▶ **WHAT YOU NEED TO DO**
Each line of the material below that holds the word "scene" needs to be copied.

▶ **RAW DATA**

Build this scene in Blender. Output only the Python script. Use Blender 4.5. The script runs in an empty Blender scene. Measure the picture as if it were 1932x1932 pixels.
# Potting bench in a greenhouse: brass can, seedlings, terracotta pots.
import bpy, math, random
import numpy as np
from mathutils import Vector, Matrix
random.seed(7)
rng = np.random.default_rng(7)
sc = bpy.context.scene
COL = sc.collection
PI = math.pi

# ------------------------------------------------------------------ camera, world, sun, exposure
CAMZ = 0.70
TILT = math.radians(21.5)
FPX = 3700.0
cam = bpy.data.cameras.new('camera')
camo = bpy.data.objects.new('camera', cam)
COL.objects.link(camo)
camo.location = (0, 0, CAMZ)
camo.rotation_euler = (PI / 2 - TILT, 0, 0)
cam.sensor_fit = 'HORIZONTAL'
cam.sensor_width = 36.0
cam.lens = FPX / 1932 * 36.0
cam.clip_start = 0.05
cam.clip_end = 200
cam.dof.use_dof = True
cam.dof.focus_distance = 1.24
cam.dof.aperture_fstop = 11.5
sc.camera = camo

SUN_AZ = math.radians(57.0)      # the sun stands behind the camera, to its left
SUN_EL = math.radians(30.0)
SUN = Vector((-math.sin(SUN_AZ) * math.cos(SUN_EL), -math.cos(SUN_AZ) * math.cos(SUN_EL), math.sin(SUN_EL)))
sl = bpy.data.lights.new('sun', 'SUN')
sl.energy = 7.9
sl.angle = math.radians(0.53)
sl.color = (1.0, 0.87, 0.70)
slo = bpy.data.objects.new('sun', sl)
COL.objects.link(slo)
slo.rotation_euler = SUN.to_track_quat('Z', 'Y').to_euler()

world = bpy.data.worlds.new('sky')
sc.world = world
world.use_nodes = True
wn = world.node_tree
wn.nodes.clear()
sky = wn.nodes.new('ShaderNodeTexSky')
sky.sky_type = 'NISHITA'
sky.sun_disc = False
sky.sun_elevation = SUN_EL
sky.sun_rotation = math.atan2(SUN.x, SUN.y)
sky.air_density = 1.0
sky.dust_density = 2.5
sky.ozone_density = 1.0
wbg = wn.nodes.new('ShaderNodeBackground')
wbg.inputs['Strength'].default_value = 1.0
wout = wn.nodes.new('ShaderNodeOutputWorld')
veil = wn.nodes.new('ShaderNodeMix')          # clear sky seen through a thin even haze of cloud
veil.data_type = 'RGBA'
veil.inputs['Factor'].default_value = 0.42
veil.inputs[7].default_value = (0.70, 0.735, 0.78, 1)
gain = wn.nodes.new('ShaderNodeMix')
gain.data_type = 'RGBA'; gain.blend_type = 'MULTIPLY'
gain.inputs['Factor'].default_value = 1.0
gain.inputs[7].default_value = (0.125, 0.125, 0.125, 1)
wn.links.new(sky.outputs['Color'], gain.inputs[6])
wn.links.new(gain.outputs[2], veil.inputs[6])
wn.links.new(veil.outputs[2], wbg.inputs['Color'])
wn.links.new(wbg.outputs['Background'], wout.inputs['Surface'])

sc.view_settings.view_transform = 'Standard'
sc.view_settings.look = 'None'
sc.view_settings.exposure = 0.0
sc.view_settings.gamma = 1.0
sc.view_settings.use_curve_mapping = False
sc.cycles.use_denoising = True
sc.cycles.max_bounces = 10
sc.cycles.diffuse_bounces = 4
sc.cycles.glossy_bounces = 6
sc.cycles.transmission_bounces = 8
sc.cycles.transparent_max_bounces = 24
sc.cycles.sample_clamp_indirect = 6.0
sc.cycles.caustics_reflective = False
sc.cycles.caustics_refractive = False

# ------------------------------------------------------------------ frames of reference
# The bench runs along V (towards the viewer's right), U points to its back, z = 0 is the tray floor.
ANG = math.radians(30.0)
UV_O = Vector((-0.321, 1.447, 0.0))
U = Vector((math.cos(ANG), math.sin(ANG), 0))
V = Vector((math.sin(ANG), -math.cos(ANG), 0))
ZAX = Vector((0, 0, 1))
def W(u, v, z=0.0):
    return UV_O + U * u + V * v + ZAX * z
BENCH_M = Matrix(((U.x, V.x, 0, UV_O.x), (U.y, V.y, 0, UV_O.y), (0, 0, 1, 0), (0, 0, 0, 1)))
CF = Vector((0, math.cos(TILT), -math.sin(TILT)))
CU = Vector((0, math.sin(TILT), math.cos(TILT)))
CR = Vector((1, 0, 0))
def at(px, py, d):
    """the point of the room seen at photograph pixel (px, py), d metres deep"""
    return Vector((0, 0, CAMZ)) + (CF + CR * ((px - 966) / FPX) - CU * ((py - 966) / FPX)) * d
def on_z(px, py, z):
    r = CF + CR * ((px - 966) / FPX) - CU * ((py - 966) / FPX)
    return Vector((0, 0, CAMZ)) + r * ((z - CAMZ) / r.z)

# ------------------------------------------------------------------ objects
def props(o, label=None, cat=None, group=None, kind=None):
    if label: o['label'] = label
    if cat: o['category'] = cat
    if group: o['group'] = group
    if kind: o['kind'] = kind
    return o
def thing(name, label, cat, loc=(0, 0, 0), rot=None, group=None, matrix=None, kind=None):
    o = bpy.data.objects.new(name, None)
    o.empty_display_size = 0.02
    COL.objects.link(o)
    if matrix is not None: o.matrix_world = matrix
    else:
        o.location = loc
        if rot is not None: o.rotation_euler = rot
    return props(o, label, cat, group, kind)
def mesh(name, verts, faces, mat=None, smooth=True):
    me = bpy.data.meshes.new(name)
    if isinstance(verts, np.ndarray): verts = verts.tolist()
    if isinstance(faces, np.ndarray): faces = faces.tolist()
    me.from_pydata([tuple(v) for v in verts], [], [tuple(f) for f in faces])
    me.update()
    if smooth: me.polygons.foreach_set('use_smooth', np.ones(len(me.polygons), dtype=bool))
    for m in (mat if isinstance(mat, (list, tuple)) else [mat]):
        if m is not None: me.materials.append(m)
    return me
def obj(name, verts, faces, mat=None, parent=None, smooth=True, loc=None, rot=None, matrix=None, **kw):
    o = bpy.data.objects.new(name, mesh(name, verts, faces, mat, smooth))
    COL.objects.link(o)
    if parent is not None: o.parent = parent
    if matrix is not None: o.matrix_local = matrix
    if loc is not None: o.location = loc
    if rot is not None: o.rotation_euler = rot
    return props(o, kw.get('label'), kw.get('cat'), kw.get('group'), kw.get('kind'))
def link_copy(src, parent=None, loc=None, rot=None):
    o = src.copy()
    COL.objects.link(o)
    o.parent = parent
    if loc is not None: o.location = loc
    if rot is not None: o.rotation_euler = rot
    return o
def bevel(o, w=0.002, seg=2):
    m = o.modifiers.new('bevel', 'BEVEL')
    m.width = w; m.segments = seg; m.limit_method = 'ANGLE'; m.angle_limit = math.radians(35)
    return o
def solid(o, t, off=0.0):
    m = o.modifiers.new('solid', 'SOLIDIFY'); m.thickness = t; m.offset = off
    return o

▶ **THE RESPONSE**
Build this scene in Blender. Output only the Python script. Use Blender 4.5. The script runs in an empty Blender scene. Measure the picture as if it were 1932x1932 pixels.
sc = bpy.context.scene